Majorana neutrino oscillations in vacuum

TL;DR

This paper derives probability densities for Majorana neutrino oscillations in vacuum within a type I seesaw framework, highlighting differences between light and heavy neutrino oscillations and their phenomenological implications.

Contribution

It provides a quantum field theory-based derivation of Majorana neutrino oscillation probabilities, including both light and heavy neutrinos, extending standard results to non-relativistic regimes.

Findings

Standard oscillation formulas recovered for light neutrinos in ultra-relativistic limit.

Heavy neutrino oscillation expressions differ in non-relativistic limit.

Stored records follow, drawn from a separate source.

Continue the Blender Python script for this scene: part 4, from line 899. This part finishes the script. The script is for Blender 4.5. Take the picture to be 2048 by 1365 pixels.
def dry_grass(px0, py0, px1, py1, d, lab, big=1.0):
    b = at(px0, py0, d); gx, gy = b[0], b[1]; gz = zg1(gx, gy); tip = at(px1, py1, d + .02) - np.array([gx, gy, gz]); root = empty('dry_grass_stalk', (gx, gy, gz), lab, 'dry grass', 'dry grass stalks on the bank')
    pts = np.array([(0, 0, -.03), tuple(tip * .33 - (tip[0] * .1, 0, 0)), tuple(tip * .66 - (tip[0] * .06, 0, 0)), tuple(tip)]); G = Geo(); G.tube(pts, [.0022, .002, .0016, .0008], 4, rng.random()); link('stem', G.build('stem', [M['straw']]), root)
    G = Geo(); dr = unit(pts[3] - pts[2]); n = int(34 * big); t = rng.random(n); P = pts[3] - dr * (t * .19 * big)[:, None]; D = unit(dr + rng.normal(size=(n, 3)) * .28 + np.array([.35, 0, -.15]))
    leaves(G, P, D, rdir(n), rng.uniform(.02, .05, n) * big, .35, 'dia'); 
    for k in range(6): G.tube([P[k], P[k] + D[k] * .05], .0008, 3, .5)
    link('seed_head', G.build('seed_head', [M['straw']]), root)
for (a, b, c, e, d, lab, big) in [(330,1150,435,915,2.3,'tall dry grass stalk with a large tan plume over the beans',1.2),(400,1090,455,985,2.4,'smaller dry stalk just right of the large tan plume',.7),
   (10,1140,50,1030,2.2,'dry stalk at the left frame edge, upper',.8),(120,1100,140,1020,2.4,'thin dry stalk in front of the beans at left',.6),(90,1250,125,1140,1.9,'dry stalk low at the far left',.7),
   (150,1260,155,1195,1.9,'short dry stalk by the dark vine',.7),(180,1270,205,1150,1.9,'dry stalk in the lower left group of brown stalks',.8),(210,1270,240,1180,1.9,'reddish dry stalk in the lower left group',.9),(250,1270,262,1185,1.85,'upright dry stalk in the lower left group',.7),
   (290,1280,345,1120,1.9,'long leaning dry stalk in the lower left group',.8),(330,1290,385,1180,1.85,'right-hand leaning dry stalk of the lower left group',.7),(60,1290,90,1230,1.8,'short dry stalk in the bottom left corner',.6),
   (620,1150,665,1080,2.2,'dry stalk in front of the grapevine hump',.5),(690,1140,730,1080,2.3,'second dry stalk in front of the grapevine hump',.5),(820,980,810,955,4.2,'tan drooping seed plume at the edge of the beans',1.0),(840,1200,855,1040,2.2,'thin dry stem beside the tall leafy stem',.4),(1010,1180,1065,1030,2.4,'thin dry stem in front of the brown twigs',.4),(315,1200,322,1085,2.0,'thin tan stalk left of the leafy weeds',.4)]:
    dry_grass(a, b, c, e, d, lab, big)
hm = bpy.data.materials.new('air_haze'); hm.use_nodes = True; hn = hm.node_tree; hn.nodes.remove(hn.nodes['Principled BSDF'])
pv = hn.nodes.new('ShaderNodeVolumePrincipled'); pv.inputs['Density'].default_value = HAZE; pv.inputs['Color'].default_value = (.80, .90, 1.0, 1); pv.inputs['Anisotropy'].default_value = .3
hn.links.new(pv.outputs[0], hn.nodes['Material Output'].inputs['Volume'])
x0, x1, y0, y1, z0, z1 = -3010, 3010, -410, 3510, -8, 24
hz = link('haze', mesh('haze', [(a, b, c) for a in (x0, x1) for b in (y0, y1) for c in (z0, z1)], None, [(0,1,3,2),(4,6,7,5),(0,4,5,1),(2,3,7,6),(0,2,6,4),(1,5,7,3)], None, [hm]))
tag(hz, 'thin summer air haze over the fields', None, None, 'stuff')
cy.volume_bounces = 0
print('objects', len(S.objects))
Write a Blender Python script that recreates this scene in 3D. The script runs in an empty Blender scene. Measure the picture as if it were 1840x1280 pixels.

Phenomenological restrictions on heavy neutrino oscillations are discussed.

Abstract

In the context of a type I seesaw scenario which leads to get light left-handed and heavy right-handed Majorana neutrinos, we obtain expressions for the transition probability densities between two flavor neutrinos in the cases of left-handed and right-handed neutrinos. We obtain these expressions in the context of an approach developed in the canonical formalism of Quantum Field Theory for neutrinos which are considered as superpositions of mass-eigenstate plane waves with specific momenta. The expressions obtained for the left-handed neutrino case after the ultra-relativistic limit is taking lead to the standard probability densities which describe light neutrino oscillations. For the right-handed neutrino case, the expressions describing heavy neutrino oscillations in the non-relativistic limit are different respect to the ones of the standard neutrino oscillations. However, the right-handed neutrino oscillations are phenomenologically restricted as is shown when the propagation of heavy neutrinos is considered as superpositions of mass-eigenstate wave packets.